* _Instructions to follow_
Your task is to repeat all of the data exactly while excluding the pictures.

--- BEGIN Provided material ---

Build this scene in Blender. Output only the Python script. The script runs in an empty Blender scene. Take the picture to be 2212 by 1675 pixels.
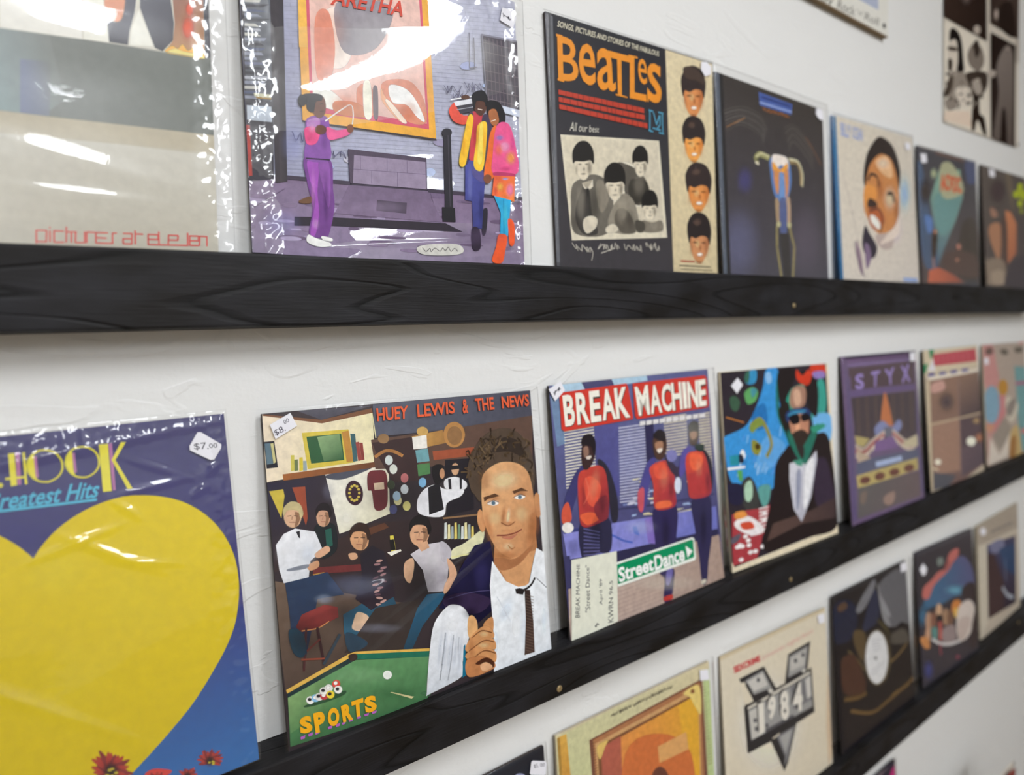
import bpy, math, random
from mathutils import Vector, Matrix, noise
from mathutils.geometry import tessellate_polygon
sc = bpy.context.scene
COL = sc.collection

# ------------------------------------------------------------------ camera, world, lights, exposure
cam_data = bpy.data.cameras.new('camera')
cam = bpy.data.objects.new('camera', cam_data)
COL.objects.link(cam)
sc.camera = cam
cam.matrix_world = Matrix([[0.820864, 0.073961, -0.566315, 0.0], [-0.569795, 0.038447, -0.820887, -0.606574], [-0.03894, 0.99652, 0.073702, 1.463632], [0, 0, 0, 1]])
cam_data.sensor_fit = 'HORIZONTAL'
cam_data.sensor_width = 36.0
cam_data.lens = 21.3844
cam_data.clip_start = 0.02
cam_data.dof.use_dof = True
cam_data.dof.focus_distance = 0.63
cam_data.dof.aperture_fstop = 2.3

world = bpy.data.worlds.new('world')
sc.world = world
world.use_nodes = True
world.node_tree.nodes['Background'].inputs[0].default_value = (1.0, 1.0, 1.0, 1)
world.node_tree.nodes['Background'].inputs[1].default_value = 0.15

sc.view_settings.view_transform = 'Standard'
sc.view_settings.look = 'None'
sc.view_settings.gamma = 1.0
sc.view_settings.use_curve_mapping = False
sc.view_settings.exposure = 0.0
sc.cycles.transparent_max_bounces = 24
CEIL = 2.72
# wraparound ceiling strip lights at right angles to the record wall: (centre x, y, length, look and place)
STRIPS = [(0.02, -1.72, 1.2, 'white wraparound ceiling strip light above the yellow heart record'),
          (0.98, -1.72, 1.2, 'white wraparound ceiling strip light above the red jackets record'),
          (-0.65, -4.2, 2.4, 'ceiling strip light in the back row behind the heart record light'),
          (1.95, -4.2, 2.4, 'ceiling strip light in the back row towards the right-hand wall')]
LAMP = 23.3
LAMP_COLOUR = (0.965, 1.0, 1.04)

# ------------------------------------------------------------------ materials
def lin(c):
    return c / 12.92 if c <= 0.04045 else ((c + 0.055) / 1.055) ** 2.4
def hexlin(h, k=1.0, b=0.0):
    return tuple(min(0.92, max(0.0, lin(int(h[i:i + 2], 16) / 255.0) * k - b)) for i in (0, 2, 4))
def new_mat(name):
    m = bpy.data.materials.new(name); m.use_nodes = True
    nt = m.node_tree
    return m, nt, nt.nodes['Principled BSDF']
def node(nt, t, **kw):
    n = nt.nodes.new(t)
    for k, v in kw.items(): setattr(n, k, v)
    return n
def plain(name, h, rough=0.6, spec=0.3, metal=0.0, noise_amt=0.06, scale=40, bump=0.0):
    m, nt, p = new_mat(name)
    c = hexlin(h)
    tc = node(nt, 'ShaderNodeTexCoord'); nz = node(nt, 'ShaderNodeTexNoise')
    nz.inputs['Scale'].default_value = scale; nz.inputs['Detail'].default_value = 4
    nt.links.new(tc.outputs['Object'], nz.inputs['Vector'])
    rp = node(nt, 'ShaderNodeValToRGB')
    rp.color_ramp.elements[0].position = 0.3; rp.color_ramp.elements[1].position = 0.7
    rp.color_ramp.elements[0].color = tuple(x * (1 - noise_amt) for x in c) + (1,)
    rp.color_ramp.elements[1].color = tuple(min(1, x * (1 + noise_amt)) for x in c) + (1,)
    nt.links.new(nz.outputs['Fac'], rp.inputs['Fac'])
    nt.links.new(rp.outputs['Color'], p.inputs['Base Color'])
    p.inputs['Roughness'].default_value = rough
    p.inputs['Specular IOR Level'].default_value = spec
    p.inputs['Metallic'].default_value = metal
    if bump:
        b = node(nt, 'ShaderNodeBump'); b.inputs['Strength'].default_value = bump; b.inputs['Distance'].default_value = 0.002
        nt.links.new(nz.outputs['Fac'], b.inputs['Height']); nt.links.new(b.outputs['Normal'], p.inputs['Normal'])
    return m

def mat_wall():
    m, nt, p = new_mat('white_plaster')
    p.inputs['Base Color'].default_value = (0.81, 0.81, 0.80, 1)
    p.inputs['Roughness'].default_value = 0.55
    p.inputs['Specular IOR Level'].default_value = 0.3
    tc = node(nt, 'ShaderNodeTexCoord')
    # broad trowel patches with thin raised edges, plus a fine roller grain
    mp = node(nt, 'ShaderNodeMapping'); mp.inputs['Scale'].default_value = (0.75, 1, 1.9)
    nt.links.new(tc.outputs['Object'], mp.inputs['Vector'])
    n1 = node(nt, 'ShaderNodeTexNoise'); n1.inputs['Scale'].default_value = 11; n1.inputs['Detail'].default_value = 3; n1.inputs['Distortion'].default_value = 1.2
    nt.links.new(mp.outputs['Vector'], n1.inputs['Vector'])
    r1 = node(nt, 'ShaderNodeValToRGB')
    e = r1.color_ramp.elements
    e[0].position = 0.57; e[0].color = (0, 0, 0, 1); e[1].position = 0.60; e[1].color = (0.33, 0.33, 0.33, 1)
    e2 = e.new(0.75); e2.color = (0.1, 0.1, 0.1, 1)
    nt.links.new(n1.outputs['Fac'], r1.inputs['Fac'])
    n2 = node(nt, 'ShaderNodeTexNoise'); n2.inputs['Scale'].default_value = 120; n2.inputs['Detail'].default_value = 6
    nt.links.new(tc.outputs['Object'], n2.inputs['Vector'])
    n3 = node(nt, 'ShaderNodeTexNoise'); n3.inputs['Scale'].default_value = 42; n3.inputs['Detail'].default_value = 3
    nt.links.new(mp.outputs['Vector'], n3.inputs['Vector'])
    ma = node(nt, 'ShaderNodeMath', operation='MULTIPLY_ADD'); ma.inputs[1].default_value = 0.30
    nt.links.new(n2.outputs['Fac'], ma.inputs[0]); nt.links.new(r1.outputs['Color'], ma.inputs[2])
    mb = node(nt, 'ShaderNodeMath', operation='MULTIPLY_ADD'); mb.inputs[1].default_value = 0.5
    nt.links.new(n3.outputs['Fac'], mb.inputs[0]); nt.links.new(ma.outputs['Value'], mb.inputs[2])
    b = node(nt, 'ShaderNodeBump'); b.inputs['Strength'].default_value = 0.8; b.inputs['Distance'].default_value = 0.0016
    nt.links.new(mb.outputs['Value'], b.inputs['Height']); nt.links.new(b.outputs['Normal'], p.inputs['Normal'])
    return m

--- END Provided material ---

* _Reply to the task_
Build this scene in Blender. Output only the Python script. The script runs in an empty Blender scene. Take the picture to be 2212 by 1675 pixels.
import bpy, math, random
from mathutils import Vector, Matrix, noise
from mathutils.geometry import tessellate_polygon
sc = bpy.context.scene
COL = sc.collection

# ------------------------------------------------------------------ camera, world, lights, exposure
cam_data = bpy.data.cameras.new('camera')
cam = bpy.data.objects.new('camera', cam_data)
COL.objects.link(cam)
sc.camera = cam
cam.matrix_world = Matrix([[0.820864, 0.073961, -0.566315, 0.0], [-0.569795, 0.038447, -0.820887, -0.606574], [-0.03894, 0.99652, 0.073702, 1.463632], [0, 0, 0, 1]])
cam_data.sensor_fit = 'HORIZONTAL'
cam_data.sensor_width = 36.0
cam_data.lens = 21.3844
cam_data.clip_start = 0.02
cam_data.dof.use_dof = True
cam_data.dof.focus_distance = 0.63
cam_data.dof.aperture_fstop = 2.3

world = bpy.data.worlds.new('world')
sc.world = world
world.use_nodes = True
world.node_tree.nodes['Background'].inputs[0].default_value = (1.0, 1.0, 1.0, 1)
world.node_tree.nodes['Background'].inputs[1].default_value = 0.15

sc.view_settings.view_transform = 'Standard'
sc.view_settings.look = 'None'
sc.view_settings.gamma = 1.0
sc.view_settings.use_curve_mapping = False
sc.view_settings.exposure = 0.0
sc.cycles.transparent_max_bounces = 24
CEIL = 2.72
# wraparound ceiling strip lights at right angles to the record wall: (centre x, y, length, look and place)
STRIPS = [(0.02, -1.72, 1.2, 'white wraparound ceiling strip light above the yellow heart record'),
          (0.98, -1.72, 1.2, 'white wraparound ceiling strip light above the red jackets record'),
          (-0.65, -4.2, 2.4, 'ceiling strip light in the back row behind the heart record light'),
          (1.95, -4.2, 2.4, 'ceiling strip light in the back row towards the right-hand wall')]
LAMP = 23.3
LAMP_COLOUR = (0.965, 1.0, 1.04)

# ------------------------------------------------------------------ materials
def lin(c):
    return c / 12.92 if c <= 0.04045 else ((c + 0.055) / 1.055) ** 2.4
def hexlin(h, k=1.0, b=0.0):
    return tuple(min(0.92, max(0.0, lin(int(h[i:i + 2], 16) / 255.0) * k - b)) for i in (0, 2, 4))
def new_mat(name):
    m = bpy.data.materials.new(name); m.use_nodes = True
    nt = m.node_tree
    return m, nt, nt.nodes['Principled BSDF']
def node(nt, t, **kw):
    n = nt.nodes.new(t)
    for k, v in kw.items(): setattr(n, k, v)
    return n
def plain(name, h, rough=0.6, spec=0.3, metal=0.0, noise_amt=0.06, scale=40, bump=0.0):
    m, nt, p = new_mat(name)
    c = hexlin(h)
    tc = node(nt, 'ShaderNodeTexCoord'); nz = node(nt, 'ShaderNodeTexNoise')
    nz.inputs['Scale'].default_value = scale; nz.inputs['Detail'].default_value = 4
    nt.links.new(tc.outputs['Object'], nz.inputs['Vector'])
    rp = node(nt, 'ShaderNodeValToRGB')
    rp.color_ramp.elements[0].position = 0.3; rp.color_ramp.elements[1].position = 0.7
    rp.color_ramp.elements[0].color = tuple(x * (1 - noise_amt) for x in c) + (1,)
    rp.color_ramp.elements[1].color = tuple(min(1, x * (1 + noise_amt)) for x in c) + (1,)
    nt.links.new(nz.outputs['Fac'], rp.inputs['Fac'])
    nt.links.new(rp.outputs['Color'], p.inputs['Base Color'])
    p.inputs['Roughness'].default_value = rough
    p.inputs['Specular IOR Level'].default_value = spec
    p.inputs['Metallic'].default_value = metal
    if bump:
        b = node(nt, 'ShaderNodeBump'); b.inputs['Strength'].default_value = bump; b.inputs['Distance'].default_value = 0.002
        nt.links.new(nz.outputs['Fac'], b.inputs['Height']); nt.links.new(b.outputs['Normal'], p.inputs['Normal'])
    return m

def mat_wall():
    m, nt, p = new_mat('white_plaster')
    p.inputs['Base Color'].default_value = (0.81, 0.81, 0.80, 1)
    p.inputs['Roughness'].default_value = 0.55
    p.inputs['Specular IOR Level'].default_value = 0.3
    tc = node(nt, 'ShaderNodeTexCoord')
    # broad trowel patches with thin raised edges, plus a fine roller grain
    mp = node(nt, 'ShaderNodeMapping'); mp.inputs['Scale'].default_value = (0.75, 1, 1.9)
    nt.links.new(tc.outputs['Object'], mp.inputs['Vector'])
    n1 = node(nt, 'ShaderNodeTexNoise'); n1.inputs['Scale'].default_value = 11; n1.inputs['Detail'].default_value = 3; n1.inputs['Distortion'].default_value = 1.2
    nt.links.new(mp.outputs['Vector'], n1.inputs['Vector'])
    r1 = node(nt, 'ShaderNodeValToRGB')
    e = r1.color_ramp.elements
    e[0].position = 0.57; e[0].color = (0, 0, 0, 1); e[1].position = 0.60; e[1].color = (0.33, 0.33, 0.33, 1)
    e2 = e.new(0.75); e2.color = (0.1, 0.1, 0.1, 1)
    nt.links.new(n1.outputs['Fac'], r1.inputs['Fac'])
    n2 = node(nt, 'ShaderNodeTexNoise'); n2.inputs['Scale'].default_value = 120; n2.inputs['Detail'].default_value = 6
    nt.links.new(tc.outputs['Object'], n2.inputs['Vector'])
    n3 = node(nt, 'ShaderNodeTexNoise'); n3.inputs['Scale'].default_value = 42; n3.inputs['Detail'].default_value = 3
    nt.links.new(mp.outputs['Vector'], n3.inputs['Vector'])
    ma = node(nt, 'ShaderNodeMath', operation='MULTIPLY_ADD'); ma.inputs[1].default_value = 0.30
    nt.links.new(n2.outputs['Fac'], ma.inputs[0]); nt.links.new(r1.outputs['Color'], ma.inputs[2])
    mb = node(nt, 'ShaderNodeMath', operation='MULTIPLY_ADD'); mb.inputs[1].default_value = 0.5
    nt.links.new(n3.outputs['Fac'], mb.inputs[0]); nt.links.new(ma.outputs['Value'], mb.inputs[2])
    b = node(nt, 'ShaderNodeBump'); b.inputs['Strength'].default_value = 0.8; b.inputs['Distance'].default_value = 0.0016
    nt.links.new(mb.outputs['Value'], b.inputs['Height']); nt.links.new(b.outputs['Normal'], p.inputs['Normal'])
    return m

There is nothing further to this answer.